Jon Brown/Christian Post
A member of Parliament in the United Kingdom has called for authorities to come to terms with the negative effects of mass immigration after a Sudanese man who claimed asylum allegedly attempted to behead a man in Belfast, Northern Ireland, on Monday night.
Gavin Robinson, a member of Parliament with the Democratic Unionist Party, told the House of Commons on Tuesday that the suspect was on a five-year visa and warned the attack “will have profound implications for community cohesion in this country,” according to the BBC.
Robinson called the attack “chilling” and “medieval” and urged the government to realize that “uncontrolled immigration needs to end.”
“The perpetrator living in the U.K. under a five-year visa needs to be convicted and deported on the first flight out on a one-way ticket,” he said, while also urging for calm.
Graphic video widely circulating online shows the attacker, confirmed by the Police Service of Northern Ireland (PSNI) on Tuesday to be a 30-year-old Sudanese man, straddling the body of a man in his 40s while hacking at his bloodied face and neck with a kitchen knife.
Intervening bystanders, including one using a hurling stick, tackled the attacker and held him until police arrived, the video shows.
PSNI Chief Constable Jon Boutcher said that the suspect, who was arrested and charged Tuesday with attempted murder, is believed to have arrived in Belfast by bus in February 2023 after traveling from Sudan to Paris, and then from Paris to Dublin, according to The Telegraph.
Boutcher said the suspect had been given leave to remain the U.K. until 2028 after claiming asylum in September 2023.
The incident, which reportedly left the victim with “serious injuries” to his face, eyes, neck and back, has shaken the U.K., where major outlets such as the BBC and The Telegraph have been running live blogs detailing the latest developments in the story.
The attack prompted outrage across Northern Ireland and the rest of the U.K., with many social media accounts urging “protest against mass immigration into their communities,” according to CBS News.

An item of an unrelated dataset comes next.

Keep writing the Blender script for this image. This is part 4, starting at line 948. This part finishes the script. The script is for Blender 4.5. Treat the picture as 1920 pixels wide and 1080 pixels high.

U.K. Prime Minister Keir Starmer has condemned the attack as “sickening,” “horrific” and “abhorrent,” adding that he has “absolutely no tolerance for abhorrent scenes of violence like this on our streets.”
Northern Ireland’s five main political parties said in a joint statement that they are “united” in their condemnation of the “horrific incident,” according to the BBC.
The backlash to the attempted beheading in Belfast comes in the wake of large protests in the U.K. last week over new revelations regarding the death of Henry Nowak, an 18-year-old white Englishman who was fatally stabbed last December in Southampton by Vickrum Digwa, a 23-year-old Sikh.
New police bodycam footage showed police handcuffing Nowak as he lay dying at the scene after Digwa falsely claimed Nowak had knocked his turban off.
Before he becomes unresponsive, Nowak can be heard saying “I can’t breathe” and “I’ve been stabbed” multiple times, to which an officer replies, “I don’t think you have, mate.” Digwa has been jailed for life with a minimum term of 21 years.
British-born Catholic cleric Calvin Robinson, who settled in the United States in 2024 and has been outspoken about the demographic crisis in his native country, has posted repeatedly on X about both stories.
“Mass deportation is the loving, moderate position,” Robinson said in response to the attack in Belfast.
In an interview with The Christian Post in 2024, Robinson warned the U.K. is on the brink of civil war, and placed its simmering tensions in the context of a wider spiritual decline in the country since World War I.
In response to a recent story that white British children have become a minority at schools in their own capital, Robinson wrote on Tuesday: “London has been completely taken over. Established in 43/47 A.D., London is one of the oldest and greatest cities. Formally the capital city since 1066. Lost in a manner of decades thanks to consecutive Conservative & Labour governments. We do not hate our government enough.”